New broadcast concentration available to Baylor students
By Lexi Masarweh, communication student
A new broadcast concentration, which will integrate current and new courses designed explicitly for the concentration, was recently approved by the university and will be available to Baylor students in the upcoming fall semester.
Journalism, Public Relations & New Media faculty members Emily Iazzetti, lecturer; Amber Adamson, senior lecturer of journalism and Bruce Gietzen, director of student media and a veteran of 33 years in the broadcast business; have been developing the broadcast concentration.
The new Broadcast Journalism track will become the fifth concentration for the Department of Journalism, Public Relations and New Media. Other concentrations offered include Public Relations, Advertising, Photojournalism and News Editorial. The new concentration will include the foundational courses other majors are required to take.
"We are excited to make the broadcast sequence available to students," said Dr. Mia Moody-Ramirez, chair of the Department of Journalism, Public Relations & New Media. "Professor Gietzen and his team have done a fantastic job putting the program together.

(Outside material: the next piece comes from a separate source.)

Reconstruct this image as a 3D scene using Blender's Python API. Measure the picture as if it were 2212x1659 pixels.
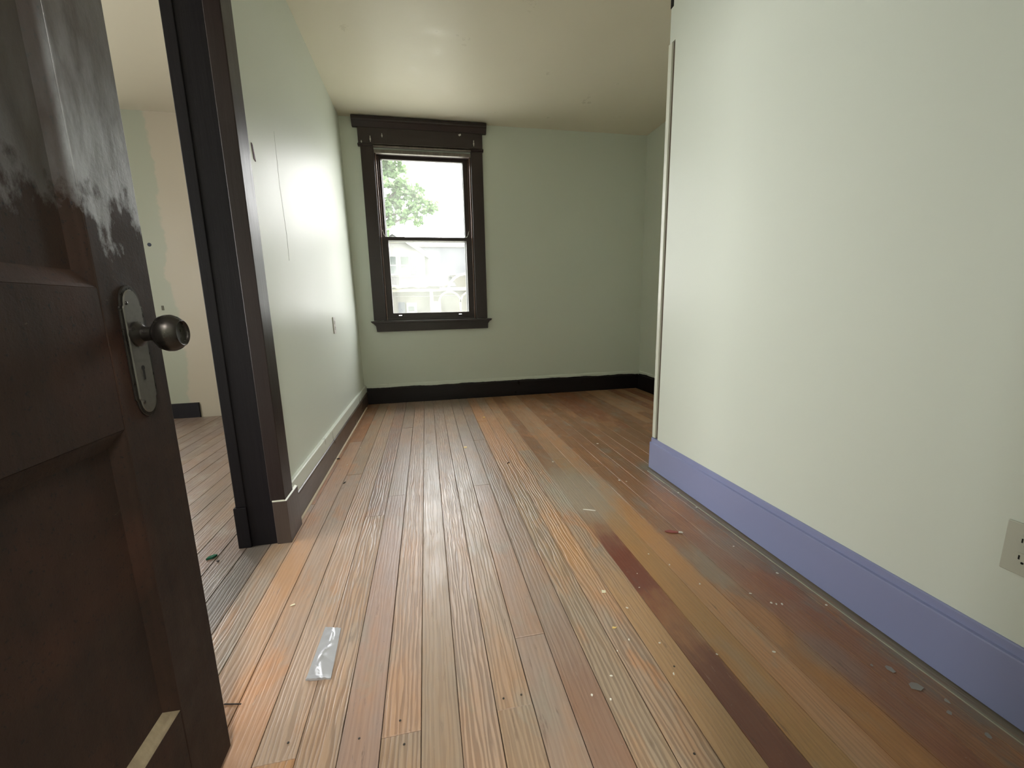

Students are eager to enroll."
“The dean’s office has approved the introduction, the very first class, of what will be a broadcast sequence,” Iazzetti said. “The first one is JOU 3315, and the title of that class is Broadcast Writing.”
“Videography for Broadcast Journalism” and “Advanced Reporting/Producing for Broadcast” also will be a part of the core concentration for the Broadcast Journalism career track.
Gietzen said a faculty committee researched dozens of schools across Texas and the nation, which offer broadcast courses to determine how Baylor should structure the new concentration and attract new students.
Adamson said the broadcast track would help the department be more competitive since there has been a growing interest in broadcast careers.
Gietzen said more than 40 percent of prospective students who visited the JPRNM department in the last five years expressed an interest in broadcast journalism, and many of those participated in some type of broadcasting or newscast at their high school before making their college choice.
“Our role as faculty and staff is to provide multiple experiential opportunities for students, and hopefully one of those will become their passion, and then their career path,” Gietzen said. “We are seeing that now with a significant number of our LTVN students.”
Eighty percent of the TV stations across the country are owned by one of six companies, Gietzen said.
“A news director for one of those groups told me recently they had more than 2,000 open positions on their corporate job board, and probably 600 of those were for reporters and producers,” Gietzen said. “The reality is jobs are available in broadcast, and every station group is looking for good people to hire. We’d like those hires to be Baylor grads.”